The producers assembled an impressive collection of actors, even though, after a long dry spell for local production, there was some competition. Nine's Canal Road and Sea Patrol, Seven's City Homicide and the US series The Pacific were all casting at the same time last year. "There were a few times we were fighting for the same actors," recalls Haddrick. "But we were lucky because we had people who read the initial outline of the scripts and really wanted to be part of the show."

Haddrick says that Colosimo was the first choice for Gangitano: "We thought of Vince as we were writing it. He looks like Alphonse and was the right age." Others nailed their parts quickly: "As soon as Damian Walshe-Howling walked in and auditioned, we had Benji. Les Hill, Callan Mulvey, Marty Sacks, Kat Stewart as Roberta Williams: as soon as you saw them, you went 'Yeah'. One of the directors, Tony Tilse, suggested Gerard Kennedy for Graham Kinniburgh."

At last week's launch for Underbelly, Eddie McGuire declared that the show marked "the start of the resurgence of the Nine Network". His successor as CEO, David Gyngell, who recently returned to Nine and modestly announced that all he had to do with Underbelly was having the good sense to program it prominently at the start of a new ratings year, called it "the show that is going to put us back on the map".

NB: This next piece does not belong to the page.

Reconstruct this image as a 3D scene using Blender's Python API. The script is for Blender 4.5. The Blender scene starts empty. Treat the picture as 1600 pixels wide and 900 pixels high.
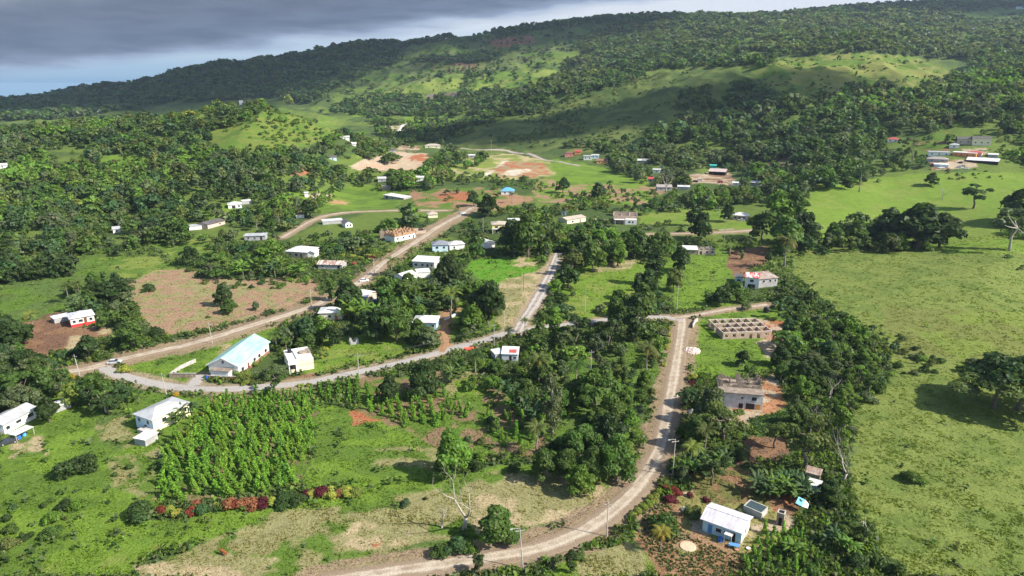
import bpy, math, random
import numpy as np
from mathutils import Vector, Matrix
R = math.radians
HAZE = True
sc = bpy.context.scene
COL = sc.collection
random.seed(7)

# ------------------------------------------------------------------ camera
CAMH = 92.0
PITCH = R(16.85)
F = 1067.0                      # focal length in pixels of the 1600 x 900 photograph
cam = bpy.data.cameras.new('camera'); camo = bpy.data.objects.new('camera', cam); COL.objects.link(camo)
camo.location = (0, 0, CAMH); camo.rotation_euler = (R(90) - PITCH, 0, 0)
cam.sensor_width = 36; cam.lens = 36 * F / 1600; cam.clip_start = 1; cam.clip_end = 300000
sc.camera = camo

# ------------------------------------------------------------------ sky, sun, exposure
SUN_EL = R(40); SUN_AZ = math.atan2(0.95, -0.32)     # bearing from +Y towards +X
w = bpy.data.worlds.new('World'); sc.world = w; w.use_nodes = True
nt = w.node_tree; N = nt.nodes; L = nt.links; N.clear()
def wn(t, **k):
    n = N.new(t)
    for a, b in k.items(): setattr(n, a, b)
    return n
def wmath(op, a, b=None, c=None, clamp=False):
    n = N.new('ShaderNodeMath'); n.operation = op; n.use_clamp = clamp
    for i, v in enumerate((a, b, c)):
        if v is None: continue
        if isinstance(v, (int, float)): n.inputs[i].default_value = v
        else: L.new(v, n.inputs[i])
    return n.outputs[0]
sky = wn('ShaderNodeTexSky', sky_type='NISHITA', sun_disc=False, sun_elevation=SUN_EL, sun_rotation=SUN_AZ, altitude=300, air_density=1.0, dust_density=1.2)
bg = wn('ShaderNodeBackground'); L.new(sky.outputs[0], bg.inputs[0]); bg.inputs[1].default_value = 0.12
tc = wn('ShaderNodeTexCoord'); sep = wn('ShaderNodeSeparateXYZ'); L.new(tc.outputs['Generated'], sep.inputs[0])
X_, Y_, Z_ = sep.outputs
az = wmath('MULTIPLY', wmath('ARCTAN2', X_, Y_), 57.2958)
el = wmath('MULTIPLY', wmath('ARCSINE', Z_), 57.2958)
comb = wn('ShaderNodeCombineXYZ'); L.new(wmath('MULTIPLY', az, 0.05), comb.inputs[0]); L.new(wmath('MULTIPLY', el, 0.32), comb.inputs[1])
n1 = wn('ShaderNodeTexNoise'); L.new(comb.outputs[0], n1.inputs['Vector']); n1.inputs['Scale'].default_value = 2.2; n1.inputs['Detail'].default_value = 4; n1.inputs['Roughness'].default_value = 0.55
edge = wmath('MULTIPLY_ADD', az, 0.118, 4.75)
d0 = wmath('SUBTRACT', el, edge)
d1 = wmath('MULTIPLY_ADD', wmath('SUBTRACT', n1.outputs[0], 0.5), 2.2, d0)
def wramp(x, stops, interp='EASE'):
    r = N.new('ShaderNodeValToRGB'); r.color_ramp.interpolation = interp
    els = r.color_ramp.elements
    for i, (p, c) in enumerate(stops):
        e = els[i] if i < 2 else els.new(p)
        e.position = p; e.color = (c + (1,)) if len(c) == 3 else c
    L.new(x, r.inputs[0]); return r.outputs[0]
# cloud bank: dark base just above its edge, paler higher up
t = wmath('MULTIPLY_ADD', d1, 0.09, 0.25, clamp=True)
cloudcol = wramp(t, [(0.10, (0.50, 0.60, 0.76)), (0.25, (0.33, 0.42, 0.58)), (0.36, (0.125, 0.165, 0.25)), (0.56, (0.12, 0.15, 0.21)), (0.72, (0.26, 0.29, 0.33)), (1.0, (0.42, 0.43, 0.45))])
n2 = wn('ShaderNodeTexNoise'); L.new(comb.outputs[0], n2.inputs['Vector']); n2.inputs['Scale'].default_value = 5.5; n2.inputs['Detail'].default_value = 4
mulc = wn('ShaderNodeMix', data_type='RGBA', blend_type='MULTIPLY'); mulc.inputs[0].default_value = 0.55
L.new(cloudcol, mulc.inputs[6]); L.new(wramp(n2.outputs[0], [(0.3, (0.72, 0.74, 0.78)), (0.7, (1.25, 1.22, 1.18))]), mulc.inputs[7])
# low band beneath the cloud: hazy pale blue
lowcol = wramp(wmath('MULTIPLY', el, 0.2, clamp=True), [(0.0, (0.27, 0.43, 0.62)), (0.12, (0.33, 0.49, 0.66)), (0.42, (0.46, 0.59, 0.72)), (1.0, (0.68, 0.73, 0.80))])
mlow = wmath('MULTIPLY_ADD', d1, 1.1, 0.5, clamp=True)
mixa = wn('ShaderNodeMix', data_type='RGBA'); L.new(mlow, mixa.inputs[0]); L.new(lowcol, mixa.inputs[6]); L.new(mulc.outputs[2], mixa.inputs[7])
bgc = wn('ShaderNodeBackground'); L.new(mixa.outputs[2], bgc.inputs[0]); bgc.inputs[1].default_value = 0.62
# the bank fills the low sky ahead; open sky with blue overhead
ma = wmath('MULTIPLY_ADD', el, -0.08, 1.6, clamp=True)
mb = wmath('MULTIPLY_ADD', wmath('ABSOLUTE', az), -0.02, 1.9, clamp=True)
mm = wmath('MULTIPLY', ma, mb)
mx = wn('ShaderNodeMixShader'); L.new(mm, mx.inputs[0]); L.new(bg.outputs[0], mx.inputs[1]); L.new(bgc.outputs[0], mx.inputs[2])
wo = wn('ShaderNodeOutputWorld'); L.new(mx.outputs[0], wo.inputs[0])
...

The speed with which Underbelly has been spirited to air surprised some associated with it; the expectation during production was that it would screen after Easter. It's a sign of just how urgently Nine needs a hit, and how much faith it has in Underbelly, that it's using the series as the centrepiece for the first official ratings week of 2008. Also surprising, though, is the 8.30pm timeslot, as those involved in the production definitely saw it as a 9.30pm "adult" show, given the sex, violence and profanity. As Rodger Corser noted wryly, it's essentially about "sex and death, shootin' and screwin' ". Yet the powers at Nine appear to have decided that a blaze of controversy might do them little harm.

While the network needs a hit, others are also looking to the future and perhaps to Underbelly 2. "We have talked about that," says Haddrick. "A lot of things happened after Carl's arrest: Mick's trial for the death of Benji Veniamin, Mario's death, Mokbel's trial on cocaine charges, his escape from the country midway through that trial, Danielle vanishing. Part of it will depend on what happens with Mokbel: if he's brought back to Australia and charged with a couple of the murders there's been talk about him being charged with, we can't go to air before that trial."

The actors have other ideas. With a grin, Grantley says that jokey on-set talk ran to speculation of how Underbelly 2 might look: "It starts with a big aerial shot over the Mediterranean and comes in to find Tony Mokbel sipping on a macchiato. Carl's busted out of jail, got into a high-powered boat in his Miami Vice jacket, and turns up. I'll be the Prison Break part of it: we're going all Hollywood."

For now, though, Underbelly is very much a Melbourne story.

Underbelly premieres Wednesday at 8.30pm on Nine.